Politically Correct has been one of the most inflammatory catch phrases of our time and also one of the most resilient. Popularized in the 1970s and the 1980s by the left, the phrase was essentially co-opted by conservatives in the 1990s. Liberal activists initially employed politically correct as a positive standard in debates on sexual, racial, ethnic, cultural, and environmental issues. For example, Toni Cade Bambara declared in an essay in The Black Woman , an anthology she edited in 1970, “A man cannot be politically correct and a chauvinist, too.”

To be politically incorrect in activist circles came to invite the severest possible criticism. For instance, some 20 men and women filed a sexual-harassment complaint against a professor at the University of California at Santa Barbara in 1990 after they claimed he straight-facedly suggested that in the interest of political correctness Penthouse magazine’s centerfold “Pets” should be called animal companions .

Overreactions of this sort gave conservatives the opportunity to turn politically correct back upon the original users. People who write indignant letters to the editors of newspapers seem to be especially fond of this tactic. A couple of recent examples: “I read where Disneyland is caving in to the political correct crowd—again—this time by removing guns from skippers on the Jungle Cruise.” (Los Angeles Times , September 9, 2001) “Sir, included with my copy of The Times today was a very nice Christmas card from my ‘paper person.’ Since a girl’s name had been given I assume the person is in fact a paper girl, but I cannot help wondering what politically correct influences have prevented her from using that term.” ( Times of London, December 21, 2002)

The origins of politically correct—P.C. for short—are murky. Mao Zedong’s Little Red Book (1966), which includes many references to “correct” and “incorrect” ideas (at least in the English translation), may have helped popularize the phrase. It predates Mao, however.

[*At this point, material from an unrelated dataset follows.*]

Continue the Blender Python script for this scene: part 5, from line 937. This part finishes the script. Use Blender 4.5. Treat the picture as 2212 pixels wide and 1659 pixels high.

Howard M. Ziff said in a 1991 letter to the Chronicle of Higher Education that he remembered hearing politically correct being used by “Marxists and progressives” in the early 1950s as a euphemism for party line . (By the by, party line pre-dates the Old Left, and Lenin, too, for that matter. Sen. Thomas Hart Benton, of Missouri, used it in a political context as long ago as 1834.) And Vladimir Nabokov employed the phrase in his 1947 novel Bend Sinister . ”… it is better for a man to have belonged to a politically incorrect organization than not to have belonged to any organization at all.”

Politically correct also appears—and in a modern sense, referring to proper use of language—in H. V. Morton’s In the Steps of St. Paul (1936). Discussing St. Paul’s reasons for addressing his converts as “Galatians,” Morton points out that “Phrygia was famous for its slaves—so famous that the name Phryx denoted a slave all over the Empire—and Lycaonia was notorious for bandits and thieves. To use such words [Phrygians and Lycaonians] would have been equivalent to calling his audience ‘slaves and robbers.’ But ‘Galatians,’ a term that was politically correct, embraced everyone under Roman rule.”

By far the oldest-known example of politically correct in writing comes from a 1793 decision of the United States Supreme Court, Chisholm v. Georgia . Fred R. Shapiro, librarian and lecturer at Yale Law School, reported in the Autumn 2002 issue of Verbatim that a search of legal databases enabled him to find the phrase in an opinion by Justice James Wilson. Again the context involved the proper use of language:

“The states, rather than the people , for whose sakes states exist, are frequently the objects which attract and arrest our principal attention. … Sentiments and expression of this inaccurate kind prevail in our common, even in our convivial, language. Is a toast asked? The United States,’ instead of the ‘People of the United States, ’ is the toast given. This is not politically correct .”

So the question becomes: Does the current use of politically correct build directly upon past usage, or has the phrase been coined independently one or more times? The lack of written examples throughout the nineteenth century makes one suspect the latter. From 1793 to 1936 is a long time for a word or phrase to exist without leaving a paper trail. But etymology has something in co’mmon with paleontology. A new example—a new bone—may be unearthed at any time, and then old theories about lines of descent may have to be revised.